Une Cité du Soleil hypo­thé­tique, loin­taine, dont per­sonne encore n’a su défi­nir, des­si­ner le plan : Avoue-le ! On bâtit sur le sable, et la socié­té future est un châ­teau de cartes que ren­verse le vent des réalités.

– Mais enfin ! lui dis-je, Prou­dhon, Bakou­nine, tant d’autres, ont depuis long­temps répon­du à cette objec­tion, tant, d’autres encore – Relis, rafraî­chis ta mémoire ; médite, fais un effort. L’évolution bien que d’aucuns la nient, est un fait indé­niable. Que reproches-tu à l’idée anar­chiste ? Tu vou­drais qu’on te pré­sente le monde de demain sur un pla­teau, peut-être ? Il m’interrompit, impatienté :

– Tu me ren­voies aux pro­phètes et tu me réponds par des mots ! Des mots, tou­jours des mots ! Rien de pré­cis, rien de concret. Tes pro­phètes, ils savent sur­tout cri­ti­quer : leurs ana­thèmes sont sans doute élo­quents, mais je vou­drais que, des­cen­dus de leur Sinaï, ils nous fassent connaître, un peu mieux l’organisation, les méthodes, les réa­li­tés en un mot, pra­tiques et cer­taines de ce monde nou­veau vers lequel ils se flattent de pou­voir nous conduire. Est-ce trop demander ?

– Non pas. Il est fort légi­time de pré­voir, pré­pa­rer. Mais, de là, for­mu­ler une anti­ci­pa­tion !… À la rigueur, un Wells, un fai­seur de romans sau­rait te satisfaire !

– Tu te moques ! Cepen­dant c’est un droit de savoir. Avant de s’embarquer pour un pays loin­tain, il est au moins pru­dent d’en connaître un peu plus les cou­tumes, l’histoire, et la géographie.

– Bien sûr ! et si les lemmes y sont noires, blondes ou brunes.

– Ton impuis­sance à répondre se dérobe sous des sarcasmes !

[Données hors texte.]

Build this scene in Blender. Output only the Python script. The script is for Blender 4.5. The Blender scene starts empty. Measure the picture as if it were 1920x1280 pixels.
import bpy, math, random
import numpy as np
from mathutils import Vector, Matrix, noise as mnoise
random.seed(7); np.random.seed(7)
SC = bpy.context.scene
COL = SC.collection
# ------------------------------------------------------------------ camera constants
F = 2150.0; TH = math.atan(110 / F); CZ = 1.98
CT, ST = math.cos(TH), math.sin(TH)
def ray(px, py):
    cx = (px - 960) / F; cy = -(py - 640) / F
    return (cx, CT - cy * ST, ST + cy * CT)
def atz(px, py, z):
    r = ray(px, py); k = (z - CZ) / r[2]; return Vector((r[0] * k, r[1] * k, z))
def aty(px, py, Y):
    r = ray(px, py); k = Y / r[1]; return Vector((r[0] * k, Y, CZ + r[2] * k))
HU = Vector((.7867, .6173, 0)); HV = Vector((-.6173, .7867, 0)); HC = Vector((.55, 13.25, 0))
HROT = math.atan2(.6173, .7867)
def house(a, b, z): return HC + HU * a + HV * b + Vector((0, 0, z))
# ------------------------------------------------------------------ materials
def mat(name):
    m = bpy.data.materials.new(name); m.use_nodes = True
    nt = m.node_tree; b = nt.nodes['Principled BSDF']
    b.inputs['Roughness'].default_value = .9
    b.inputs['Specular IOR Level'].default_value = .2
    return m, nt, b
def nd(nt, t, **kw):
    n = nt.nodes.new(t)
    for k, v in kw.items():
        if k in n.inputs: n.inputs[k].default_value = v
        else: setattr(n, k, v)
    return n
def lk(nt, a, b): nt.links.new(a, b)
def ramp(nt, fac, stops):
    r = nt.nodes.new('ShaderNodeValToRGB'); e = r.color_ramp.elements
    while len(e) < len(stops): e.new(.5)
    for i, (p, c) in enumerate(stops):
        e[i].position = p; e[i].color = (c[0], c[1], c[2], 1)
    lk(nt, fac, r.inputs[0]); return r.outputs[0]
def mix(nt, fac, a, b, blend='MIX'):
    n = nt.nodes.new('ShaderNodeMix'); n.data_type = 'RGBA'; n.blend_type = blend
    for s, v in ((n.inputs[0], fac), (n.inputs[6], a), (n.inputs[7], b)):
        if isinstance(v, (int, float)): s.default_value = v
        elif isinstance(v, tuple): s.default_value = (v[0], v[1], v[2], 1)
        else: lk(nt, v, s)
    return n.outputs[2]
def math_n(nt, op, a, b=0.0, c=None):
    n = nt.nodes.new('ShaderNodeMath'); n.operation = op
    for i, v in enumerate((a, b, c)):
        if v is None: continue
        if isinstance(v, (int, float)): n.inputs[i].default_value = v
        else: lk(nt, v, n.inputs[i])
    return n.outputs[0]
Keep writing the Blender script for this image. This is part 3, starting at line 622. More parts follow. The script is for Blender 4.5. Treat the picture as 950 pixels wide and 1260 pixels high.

– J’avoue mon impuis­sance sem­blable, à celle de cer­tain liber­tin, grand fai­seur de libelles qu’une belle mar­quise inter­ro­geait un jour : « Com­ment, lui disait-elle, non sans imper­ti­nence, – com­ment ira le monde, lorsque les théo­ries de Mes­sieurs vos amis, les phi­lo­sophes, pré­vau­dront ! En sera-t-il meilleur ?

– Pour cela, je ne sais, – répli­qua-t-il – au sur­plus, il ne sau­rait aller plus mal, et vous avez loi­sir d’aller consul­ter là-des­sus Mlle Julie, la pytho­nisse en vogue qui demeure par là, en la rue du Chat-Per­ché. Elle et per­sonne adroite qui sau­ra vous répondre. Elle vous pré­di­ra peut-être, comme
Caglios­tro le fit à la reine, dit-on, que des méchants adeptes de la phi­lo­so­phie vous cou­pe­ront le cou. N’en trem­blez pas d’avance !… De longs jours pas­se­ront avant ce cruel évé­ne­ment. Et puis, il est conso­lant de savoir com­ment on doit finir…

Pen­dant que je citais cette sotte réponse, la porte de ma chambre, a bat­tu. Avant que j’eusse fini, l’ami D… s’est esqui­vé comme une ombre, me lais­sant per­plexe de savoir s’il avait empor­té avec lui son cafard.

Nous le retrou­ve­rons à la pro­chaine occa­sion, car D… est bon gar­çon, et ses incer­ti­tudes ont des formes diverses.